=== Stored data ===
-- -- --

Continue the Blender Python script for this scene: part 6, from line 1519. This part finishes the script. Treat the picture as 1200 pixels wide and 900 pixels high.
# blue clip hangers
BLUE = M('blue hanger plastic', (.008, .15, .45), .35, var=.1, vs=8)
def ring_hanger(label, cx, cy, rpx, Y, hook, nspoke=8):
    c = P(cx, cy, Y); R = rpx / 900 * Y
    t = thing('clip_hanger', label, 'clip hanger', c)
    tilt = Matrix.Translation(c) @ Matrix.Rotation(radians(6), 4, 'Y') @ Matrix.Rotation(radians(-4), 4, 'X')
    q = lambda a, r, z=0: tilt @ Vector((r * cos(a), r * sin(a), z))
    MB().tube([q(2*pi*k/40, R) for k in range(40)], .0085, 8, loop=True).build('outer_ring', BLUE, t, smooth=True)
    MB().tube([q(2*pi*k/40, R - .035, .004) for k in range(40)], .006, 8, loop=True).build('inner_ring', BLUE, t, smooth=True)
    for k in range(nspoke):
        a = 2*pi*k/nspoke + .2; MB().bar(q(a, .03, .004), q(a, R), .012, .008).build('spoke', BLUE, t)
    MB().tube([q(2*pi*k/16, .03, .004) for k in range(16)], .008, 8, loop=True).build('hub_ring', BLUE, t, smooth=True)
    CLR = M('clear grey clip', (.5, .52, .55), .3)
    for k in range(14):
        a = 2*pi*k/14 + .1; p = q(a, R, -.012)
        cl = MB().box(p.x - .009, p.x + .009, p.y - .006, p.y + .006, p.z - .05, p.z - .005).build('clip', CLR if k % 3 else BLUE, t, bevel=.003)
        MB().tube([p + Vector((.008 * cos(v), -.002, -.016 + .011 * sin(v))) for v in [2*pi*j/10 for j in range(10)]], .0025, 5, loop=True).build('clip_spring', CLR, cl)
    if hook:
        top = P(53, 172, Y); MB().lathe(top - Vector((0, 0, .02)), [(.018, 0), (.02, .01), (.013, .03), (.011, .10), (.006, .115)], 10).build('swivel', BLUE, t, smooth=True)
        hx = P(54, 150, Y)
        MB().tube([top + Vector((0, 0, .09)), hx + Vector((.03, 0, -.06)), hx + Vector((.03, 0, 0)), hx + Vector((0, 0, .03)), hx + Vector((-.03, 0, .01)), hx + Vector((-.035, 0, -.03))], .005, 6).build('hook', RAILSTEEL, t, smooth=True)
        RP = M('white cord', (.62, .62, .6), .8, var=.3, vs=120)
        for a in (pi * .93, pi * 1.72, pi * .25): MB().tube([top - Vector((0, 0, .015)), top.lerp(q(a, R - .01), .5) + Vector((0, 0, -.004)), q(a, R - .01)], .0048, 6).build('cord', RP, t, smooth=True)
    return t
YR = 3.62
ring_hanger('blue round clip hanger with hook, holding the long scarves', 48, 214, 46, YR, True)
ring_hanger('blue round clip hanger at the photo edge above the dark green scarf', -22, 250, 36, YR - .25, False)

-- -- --

Produce an exact copy of the whole listing.

Continue the Blender Python script for this scene: part 6, from line 1519. This part finishes the script. Treat the picture as 1200 pixels wide and 900 pixels high.
# blue clip hangers
BLUE = M('blue hanger plastic', (.008, .15, .45), .35, var=.1, vs=8)
def ring_hanger(label, cx, cy, rpx, Y, hook, nspoke=8):
    c = P(cx, cy, Y); R = rpx / 900 * Y
    t = thing('clip_hanger', label, 'clip hanger', c)
    tilt = Matrix.Translation(c) @ Matrix.Rotation(radians(6), 4, 'Y') @ Matrix.Rotation(radians(-4), 4, 'X')
    q = lambda a, r, z=0: tilt @ Vector((r * cos(a), r * sin(a), z))
    MB().tube([q(2*pi*k/40, R) for k in range(40)], .0085, 8, loop=True).build('outer_ring', BLUE, t, smooth=True)
    MB().tube([q(2*pi*k/40, R - .035, .004) for k in range(40)], .006, 8, loop=True).build('inner_ring', BLUE, t, smooth=True)
    for k in range(nspoke):
        a = 2*pi*k/nspoke + .2; MB().bar(q(a, .03, .004), q(a, R), .012, .008).build('spoke', BLUE, t)
    MB().tube([q(2*pi*k/16, .03, .004) for k in range(16)], .008, 8, loop=True).build('hub_ring', BLUE, t, smooth=True)
    CLR = M('clear grey clip', (.5, .52, .55), .3)
    for k in range(14):
        a = 2*pi*k/14 + .1; p = q(a, R, -.012)
        cl = MB().box(p.x - .009, p.x + .009, p.y - .006, p.y + .006, p.z - .05, p.z - .005).build('clip', CLR if k % 3 else BLUE, t, bevel=.003)
        MB().tube([p + Vector((.008 * cos(v), -.002, -.016 + .011 * sin(v))) for v in [2*pi*j/10 for j in range(10)]], .0025, 5, loop=True).build('clip_spring', CLR, cl)
    if hook:
        top = P(53, 172, Y); MB().lathe(top - Vector((0, 0, .02)), [(.018, 0), (.02, .01), (.013, .03), (.011, .10), (.006, .115)], 10).build('swivel', BLUE, t, smooth=True)
        hx = P(54, 150, Y)
        MB().tube([top + Vector((0, 0, .09)), hx + Vector((.03, 0, -.06)), hx + Vector((.03, 0, 0)), hx + Vector((0, 0, .03)), hx + Vector((-.03, 0, .01)), hx + Vector((-.035, 0, -.03))], .005, 6).build('hook', RAILSTEEL, t, smooth=True)
        RP = M('white cord', (.62, .62, .6), .8, var=.3, vs=120)
        for a in (pi * .93, pi * 1.72, pi * .25): MB().tube([top - Vector((0, 0, .015)), top.lerp(q(a, R - .01), .5) + Vector((0, 0, -.004)), q(a, R - .01)], .0048, 6).build('cord', RP, t, smooth=True)
    return t
YR = 3.62
ring_hanger('blue round clip hanger with hook, holding the long scarves', 48, 214, 46, YR, True)
ring_hanger('blue round clip hanger at the photo edge above the dark green scarf', -22, 250, 36, YR - .25, False)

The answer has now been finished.